Dive Brief:
- Highly selective colleges struggling to recruit more low-income students could benefit from a simple approach: encouragement to apply paired with information about aid. That's according to a new working paper from the National Bureau of Economic Research looking at the effects of a low-cost mailing campaign by the University of Michigan that targeted 1,932 high-achieving, low-income prospective students in the state.
- In September of their senior year, those students received a mailing promising four years of free tuition and fees — aid for which they were already qualified. It also told them they would succeed at the college and that they didn't have to complete financial aid forms to get the scholarship. Parents and high school principals were also made aware of the opportunity.
- Those students were more than twice as likely to apply (67%), be admitted (32%) and enroll (27%) than students in the control group. About a quarter of the boost in enrollment came from students who would not have attended college otherwise.
Dive Insight:
The study focuses on the High Achieving Involved Leader (HAIL) Scholarship, aimed at recruiting low-income, high-achieving students in the state and countering three negative factors that often impact their college decision, according to the report. Those are the prevailing thought that college costs more than it actually does; feelings that they don't belong at an elite institution; and the need to complete financial aid and other documents.

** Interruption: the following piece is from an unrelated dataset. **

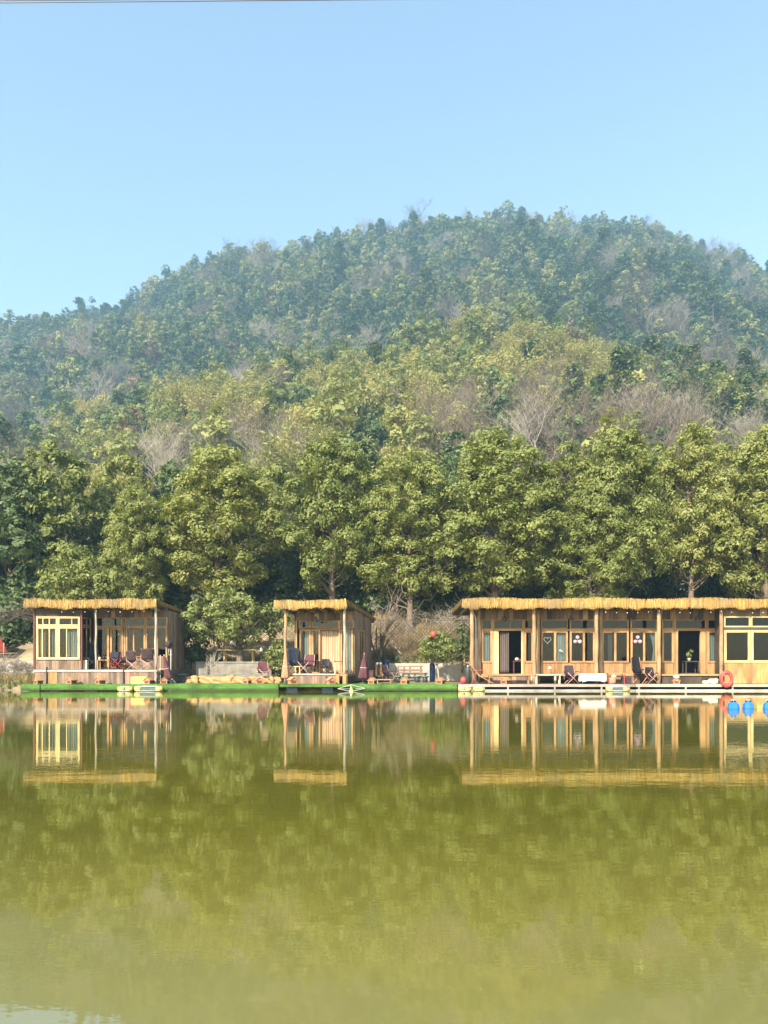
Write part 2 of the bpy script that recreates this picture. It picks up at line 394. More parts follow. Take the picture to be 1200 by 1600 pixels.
# far left and right banks stay under the lake surface only where the lake is
nx, ny = len(xs), len(ys)
tv = np.stack([XX, YY, ZZ], -1).reshape(-1, 3)
tf = [(j*nx+i, j*nx+i+1, (j+1)*nx+i+1, (j+1)*nx+i) for j in range(ny-1) for i in range(nx-1)]
mb = MB(); mb.v = [tuple(p) for p in tv]; mb.f = tf
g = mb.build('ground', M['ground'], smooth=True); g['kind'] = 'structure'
mb = MB(); mb.add([(-450,-55,0),(450,-55,0),(450,41.3,0),(-450,41.3,0)], [(0,1,2,3)])
wt = mb.build('lake_water', M['water']); wt['kind'] = 'structure'
def GZ(x, y): return float(gz(x, y))

# ---------------------------------------------------------------- foliage generators
def leaf_quads(C, N, size, rng, asp=.55):
    """C centres, N normals, size array -> (n,4,3)"""
    n = len(C); N = N/np.maximum(np.linalg.norm(N, axis=1, keepdims=True), 1e-6)
    r = rng.normal(size=(n, 3)); T = np.cross(N, r); T /= np.maximum(np.linalg.norm(T, axis=1, keepdims=True), 1e-6)
    B = np.cross(N, T); s = size[:, None]
    return np.stack([C-T*s, C-B*s*asp, C+T*s, C+B*s*asp], 1)
def sph(rng, n):
    d = rng.normal(size=(n, 3)); return d/np.linalg.norm(d, axis=1, keepdims=True)
def blob_leaves(rng, blobs, sub, per, leaf, subr=.33, flat=.8, outw=1.25, up=.35, rnd=.75):
    """each blob: sub-clusters over its surface, leaves round each cluster"""
    Cs, Ns = [], []
    for (x, y, z, r) in blobs:
        k = max(3, int(sub*(r**1.6)))
        d = sph(rng, k); d[:, 2] = np.abs(d[:, 2])*np.where(rng.random(k) < .78, 1, -1)
        c = np.array([x, y, z]) + d*np.array([r, r, r*flat])*rng.uniform(.62, 1.08, (k, 1))
        cc = np.repeat(c, per, 0); dd = np.repeat(d, per, 0)
        o = sph(rng, k*per)*np.cbrt(rng.random((k*per, 1)))*subr*rng.uniform(.6, 1.3, (k*per, 1)); o[:, 2] *= .8
        Cs.append(cc+o); Ns.append(dd*outw + o/subr*.6 + np.array([0, 0, up]) + rng.normal(size=o.shape)*rnd*.5)
    C = np.concatenate(Cs); N = np.concatenate(Ns)
    return leaf_quads(C, N, leaf*rng.uniform(.7, 1.3, len(C)), rng)
def limb_path(a, b, rng, n=5, sag=.12):
    a, b = np.array(a, float), np.array(b, float); L = np.linalg.norm(b-a); P = []
    for i in range(n+1):
        t = i/n; p = a+(b-a)*t; p[2] += -sag*L*math.sin(math.pi*t)*.4
        p += rng.normal(size=3)*L*.03*math.sin(math.pi*t); P.append(p)
    return P
def make_leafy(name, label, cat, seed, H, Rr, base, nb, br, sub, per, leaf, mat, bark, subr=.33, env=None, trunk_r=.22, flat=.8, group=None, fork=.35):
    rng = np.random.default_rng(seed)
    env = env or [(0,.55),(.15,.85),(.35,1),(.6,.86),(.8,.6),(.93,.33),(1,.12)]
    t = thing(name, label, cat, group=group)
    blobs = []
    tries = 0
    while len(blobs) < nb and tries < nb*40:
        tries += 1
        h = rng.random()**.9; e = np.interp(h, [q[0] for q in env], [q[1] for q in env])*Rr
        a = rng.random()*2*math.pi; q = max(0, e-br*.6)*math.sqrt(rng.uniform(.12, 1))
        lump = 1 + .16*math.sin(2*a+seed) + .10*math.sin(3*a+h*9+seed*2)
        r = br*rng.uniform(.65, 1.25)*(1-.35*h)
        p = (q*lump*math.cos(a), q*lump*math.sin(a), base+(H-base)*h - r*.5*h, r)
        if any((p[0]-o[0])**2+(p[1]-o[1])**2+(p[2]-o[2])**2 < (.62*(r+o[3]))**2 for o in blobs): continue
        blobs.append(p)
    V = blob_leaves(rng, blobs, sub, per, leaf, subr, flat)
    np_quads('crown', V, mat, t)
    mb = MB(); tz = base+(H-base)*.7
    P = [np.array([0,0,-.25]), np.array([.05,0,.1])]
    for i in range(1, 7):
        P.append(np.array([rng.normal()*.06*i, rng.normal()*.06*i, tz*i/6]))
    rad = [trunk_r*1.5, trunk_r*1.15]+[trunk_r*(1-.13*i) for i in range(1, 7)]
    mb.tube(P, rad, 8)
    tk = mb.build('trunk', bark, t, smooth=True)
    mb = MB()
    for (x, y, z, r) in blobs[:min(len(blobs), 60)]:
        zs = max(base*fork+.3, min(z-math.hypot(x, y)*.75, tz*.98)); i = zs/tz*6
        k = int(min(5, i)); a = P[k+1] + (P[min(k+2, 7)]-P[k+1])*(min(1, i-k)); a[2] = zs
        L = limb_path(a, (x, y, z-.1), rng)
        r0 = trunk_r*.36*(1-.5*z/H)
        mb.tube(L, [r0*(1-.8*j/5) for j in range(6)], 5, caps=False)
    mb.build('limbs', bark, t, smooth=True)
    return t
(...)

Highly selective private and public colleges, like the U of Michigan, are looking to be more welcoming to students from lower-income brackets, particularly those in-state. But aggressive recruitment tactics from out-of-state colleges are threatening those attempts, and some research suggests elite institutions are not the best suited to improve socioeconomic mobility for low-income students.
A December 2017 working paper from researchers at the Equality of Opportunity Project looked at how effectively colleges were able to improve economic mobility for their students. Examining more than 30 million student records from 1999 to 2013, it found mid-tier public colleges with good student outcomes and a sizable low-income population tend to have the highest upward mobility rates. At Cal State Los Angeles, for example, 9.9% of students are from a family in the bottom fifth of income distribution and end up in the top fifth. It's followed by Pace University and SUNY Stony Brook, both at 8.4%.
Harvard, meanwhile, had a rate of 1.8% move into the top fifth of income distribution. The University of Michigan had a rate of 1.5%. However, the study notes, elite colleges tend to vault a higher share of low-income students into the top 1% of earners.
The University of Michigan study followed some of the participating students into the first two years of attendance at the university. HAIL students were more likely to be enrolled in a highly selective college during that time, with higher dropout rates among the control group.
"This is consistent with the hypothesis that students induced into more selective schools, with their better-prepared peers and more resources, are likely to remain in the school and graduate," the researchers explain.